Exercise:
Look through the material below. Copy each line that contains the string "Blender".

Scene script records
▼▼▼

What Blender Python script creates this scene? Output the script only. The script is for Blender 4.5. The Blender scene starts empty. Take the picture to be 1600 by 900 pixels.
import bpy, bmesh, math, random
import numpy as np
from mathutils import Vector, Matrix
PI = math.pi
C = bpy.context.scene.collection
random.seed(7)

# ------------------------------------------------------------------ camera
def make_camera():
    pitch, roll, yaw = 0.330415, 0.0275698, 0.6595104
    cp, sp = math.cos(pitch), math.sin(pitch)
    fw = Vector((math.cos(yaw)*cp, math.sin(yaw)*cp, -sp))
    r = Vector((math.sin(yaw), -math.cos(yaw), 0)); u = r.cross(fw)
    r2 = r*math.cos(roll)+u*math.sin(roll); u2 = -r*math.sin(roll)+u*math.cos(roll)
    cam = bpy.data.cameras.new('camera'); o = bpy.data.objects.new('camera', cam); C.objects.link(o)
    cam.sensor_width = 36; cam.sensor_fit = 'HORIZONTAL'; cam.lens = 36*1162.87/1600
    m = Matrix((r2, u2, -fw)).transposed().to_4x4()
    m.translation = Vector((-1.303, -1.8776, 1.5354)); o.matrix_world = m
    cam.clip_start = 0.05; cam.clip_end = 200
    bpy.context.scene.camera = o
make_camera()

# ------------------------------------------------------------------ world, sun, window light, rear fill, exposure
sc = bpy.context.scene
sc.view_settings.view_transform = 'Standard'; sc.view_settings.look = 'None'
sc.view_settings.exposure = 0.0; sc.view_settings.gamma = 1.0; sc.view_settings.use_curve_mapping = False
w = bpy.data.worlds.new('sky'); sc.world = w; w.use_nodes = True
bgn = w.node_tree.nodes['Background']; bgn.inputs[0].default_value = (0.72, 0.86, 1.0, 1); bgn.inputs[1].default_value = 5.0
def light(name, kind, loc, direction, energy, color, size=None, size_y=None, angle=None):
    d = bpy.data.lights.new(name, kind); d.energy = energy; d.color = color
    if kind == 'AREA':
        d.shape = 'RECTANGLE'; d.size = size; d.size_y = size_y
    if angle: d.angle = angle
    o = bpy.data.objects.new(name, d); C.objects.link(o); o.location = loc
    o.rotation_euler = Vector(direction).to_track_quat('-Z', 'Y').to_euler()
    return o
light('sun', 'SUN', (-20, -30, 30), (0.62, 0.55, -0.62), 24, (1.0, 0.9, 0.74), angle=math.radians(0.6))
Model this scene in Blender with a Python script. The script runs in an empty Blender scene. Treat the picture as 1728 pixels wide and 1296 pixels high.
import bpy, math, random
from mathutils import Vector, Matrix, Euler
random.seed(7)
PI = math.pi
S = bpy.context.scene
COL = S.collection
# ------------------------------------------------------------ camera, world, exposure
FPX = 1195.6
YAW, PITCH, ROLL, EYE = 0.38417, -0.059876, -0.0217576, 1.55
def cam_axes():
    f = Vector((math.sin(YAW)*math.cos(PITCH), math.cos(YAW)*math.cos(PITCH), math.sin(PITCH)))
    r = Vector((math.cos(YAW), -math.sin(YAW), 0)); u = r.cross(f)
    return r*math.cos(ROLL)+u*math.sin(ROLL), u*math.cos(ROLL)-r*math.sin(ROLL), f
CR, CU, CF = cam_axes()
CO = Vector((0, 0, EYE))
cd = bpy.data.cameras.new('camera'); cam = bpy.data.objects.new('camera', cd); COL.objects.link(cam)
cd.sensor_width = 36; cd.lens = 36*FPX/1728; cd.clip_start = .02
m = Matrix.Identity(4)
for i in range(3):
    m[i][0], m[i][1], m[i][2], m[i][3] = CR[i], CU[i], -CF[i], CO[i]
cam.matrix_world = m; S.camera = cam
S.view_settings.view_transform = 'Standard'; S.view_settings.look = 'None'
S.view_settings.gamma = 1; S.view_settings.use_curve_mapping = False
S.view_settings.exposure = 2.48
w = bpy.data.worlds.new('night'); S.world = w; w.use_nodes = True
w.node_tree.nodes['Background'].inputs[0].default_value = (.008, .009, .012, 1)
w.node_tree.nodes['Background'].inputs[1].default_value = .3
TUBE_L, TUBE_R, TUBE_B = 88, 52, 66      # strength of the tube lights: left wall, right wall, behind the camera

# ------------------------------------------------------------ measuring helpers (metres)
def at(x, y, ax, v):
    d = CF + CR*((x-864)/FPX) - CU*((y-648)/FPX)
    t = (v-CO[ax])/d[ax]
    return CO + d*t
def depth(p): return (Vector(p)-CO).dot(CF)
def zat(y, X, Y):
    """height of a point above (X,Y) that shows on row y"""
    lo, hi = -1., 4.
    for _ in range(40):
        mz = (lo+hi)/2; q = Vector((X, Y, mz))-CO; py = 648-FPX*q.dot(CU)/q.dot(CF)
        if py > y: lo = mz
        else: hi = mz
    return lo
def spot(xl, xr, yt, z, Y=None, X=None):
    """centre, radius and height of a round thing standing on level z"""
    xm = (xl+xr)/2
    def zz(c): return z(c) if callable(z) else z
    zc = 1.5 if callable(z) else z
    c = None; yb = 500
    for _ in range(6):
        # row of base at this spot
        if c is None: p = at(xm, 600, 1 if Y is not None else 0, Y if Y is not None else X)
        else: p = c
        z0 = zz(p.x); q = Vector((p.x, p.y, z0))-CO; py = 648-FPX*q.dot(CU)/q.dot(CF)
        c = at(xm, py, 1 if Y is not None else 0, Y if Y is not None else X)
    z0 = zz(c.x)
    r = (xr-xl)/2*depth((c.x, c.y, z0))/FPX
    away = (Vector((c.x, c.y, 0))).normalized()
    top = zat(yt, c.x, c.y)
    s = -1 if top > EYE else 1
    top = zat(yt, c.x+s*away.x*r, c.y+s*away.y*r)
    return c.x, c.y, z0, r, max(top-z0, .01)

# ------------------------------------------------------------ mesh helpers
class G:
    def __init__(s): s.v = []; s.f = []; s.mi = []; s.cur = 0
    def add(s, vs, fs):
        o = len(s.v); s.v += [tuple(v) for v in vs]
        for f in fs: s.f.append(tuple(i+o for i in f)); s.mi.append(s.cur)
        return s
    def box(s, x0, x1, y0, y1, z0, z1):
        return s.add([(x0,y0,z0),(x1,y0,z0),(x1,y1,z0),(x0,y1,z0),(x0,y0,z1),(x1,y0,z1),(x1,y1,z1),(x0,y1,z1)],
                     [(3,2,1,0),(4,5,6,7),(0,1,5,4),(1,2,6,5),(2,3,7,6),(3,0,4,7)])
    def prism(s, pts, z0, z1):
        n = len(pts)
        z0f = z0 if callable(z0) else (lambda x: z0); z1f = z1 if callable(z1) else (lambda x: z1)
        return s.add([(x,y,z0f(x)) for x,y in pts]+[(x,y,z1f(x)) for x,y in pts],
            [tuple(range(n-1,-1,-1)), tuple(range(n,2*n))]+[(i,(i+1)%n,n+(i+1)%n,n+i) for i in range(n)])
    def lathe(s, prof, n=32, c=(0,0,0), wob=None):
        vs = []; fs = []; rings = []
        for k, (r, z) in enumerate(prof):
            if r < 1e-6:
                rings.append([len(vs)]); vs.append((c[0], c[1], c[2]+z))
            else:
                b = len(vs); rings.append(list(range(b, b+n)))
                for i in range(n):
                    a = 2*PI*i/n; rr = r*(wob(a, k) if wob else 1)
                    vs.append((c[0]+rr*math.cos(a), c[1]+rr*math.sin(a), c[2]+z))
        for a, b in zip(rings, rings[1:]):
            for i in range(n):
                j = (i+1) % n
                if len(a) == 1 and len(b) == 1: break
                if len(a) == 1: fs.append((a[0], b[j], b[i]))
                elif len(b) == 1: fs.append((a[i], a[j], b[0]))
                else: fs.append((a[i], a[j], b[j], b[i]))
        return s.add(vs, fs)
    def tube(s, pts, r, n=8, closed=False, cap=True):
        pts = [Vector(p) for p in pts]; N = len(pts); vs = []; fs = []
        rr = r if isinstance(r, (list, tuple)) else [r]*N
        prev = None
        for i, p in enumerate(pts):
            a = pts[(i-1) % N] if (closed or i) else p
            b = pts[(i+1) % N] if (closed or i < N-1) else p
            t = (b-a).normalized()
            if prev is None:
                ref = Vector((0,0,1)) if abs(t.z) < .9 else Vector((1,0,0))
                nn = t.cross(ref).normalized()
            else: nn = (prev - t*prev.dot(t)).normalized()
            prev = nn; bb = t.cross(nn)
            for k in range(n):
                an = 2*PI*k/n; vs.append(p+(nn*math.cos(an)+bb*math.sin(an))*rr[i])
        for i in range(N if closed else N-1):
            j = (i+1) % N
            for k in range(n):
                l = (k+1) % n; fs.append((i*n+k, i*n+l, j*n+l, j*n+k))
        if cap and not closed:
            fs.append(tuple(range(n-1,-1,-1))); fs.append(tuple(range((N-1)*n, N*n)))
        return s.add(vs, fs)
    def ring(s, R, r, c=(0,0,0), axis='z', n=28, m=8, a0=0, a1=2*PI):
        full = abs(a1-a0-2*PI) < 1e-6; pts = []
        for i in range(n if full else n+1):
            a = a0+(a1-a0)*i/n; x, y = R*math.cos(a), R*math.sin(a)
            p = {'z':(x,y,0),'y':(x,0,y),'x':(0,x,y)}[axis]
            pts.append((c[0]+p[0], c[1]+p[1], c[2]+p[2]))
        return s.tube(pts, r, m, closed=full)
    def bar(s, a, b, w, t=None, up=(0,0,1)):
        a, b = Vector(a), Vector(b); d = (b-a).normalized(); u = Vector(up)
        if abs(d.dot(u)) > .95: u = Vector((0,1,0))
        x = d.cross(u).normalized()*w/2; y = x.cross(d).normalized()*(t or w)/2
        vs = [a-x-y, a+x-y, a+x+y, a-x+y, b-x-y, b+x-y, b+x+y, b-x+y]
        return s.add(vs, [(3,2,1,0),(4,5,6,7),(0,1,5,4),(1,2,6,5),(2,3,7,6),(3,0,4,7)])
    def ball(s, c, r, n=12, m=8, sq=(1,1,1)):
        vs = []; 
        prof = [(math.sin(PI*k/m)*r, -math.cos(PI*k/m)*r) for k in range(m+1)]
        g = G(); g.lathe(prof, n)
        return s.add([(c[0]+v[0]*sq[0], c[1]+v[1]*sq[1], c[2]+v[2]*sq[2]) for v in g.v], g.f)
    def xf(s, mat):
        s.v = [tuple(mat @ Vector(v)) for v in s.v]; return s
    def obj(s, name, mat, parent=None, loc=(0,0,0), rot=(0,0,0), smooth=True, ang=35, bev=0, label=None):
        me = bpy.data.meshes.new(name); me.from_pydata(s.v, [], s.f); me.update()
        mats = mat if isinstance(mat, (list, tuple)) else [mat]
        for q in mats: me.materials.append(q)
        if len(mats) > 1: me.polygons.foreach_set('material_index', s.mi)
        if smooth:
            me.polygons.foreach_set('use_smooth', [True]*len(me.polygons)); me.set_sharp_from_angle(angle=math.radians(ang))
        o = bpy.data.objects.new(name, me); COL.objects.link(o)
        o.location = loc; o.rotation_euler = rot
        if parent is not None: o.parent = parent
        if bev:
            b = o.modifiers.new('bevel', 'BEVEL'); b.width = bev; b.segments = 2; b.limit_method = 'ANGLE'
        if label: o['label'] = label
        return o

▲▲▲

Task answer:
What Blender Python script creates this scene? Output the script only. The script is for Blender 4.5. The Blender scene starts empty. Take the picture to be 1600 by 900 pixels.
Model this scene in Blender with a Python script. The script runs in an empty Blender scene. Treat the picture as 1728 pixels wide and 1296 pixels high.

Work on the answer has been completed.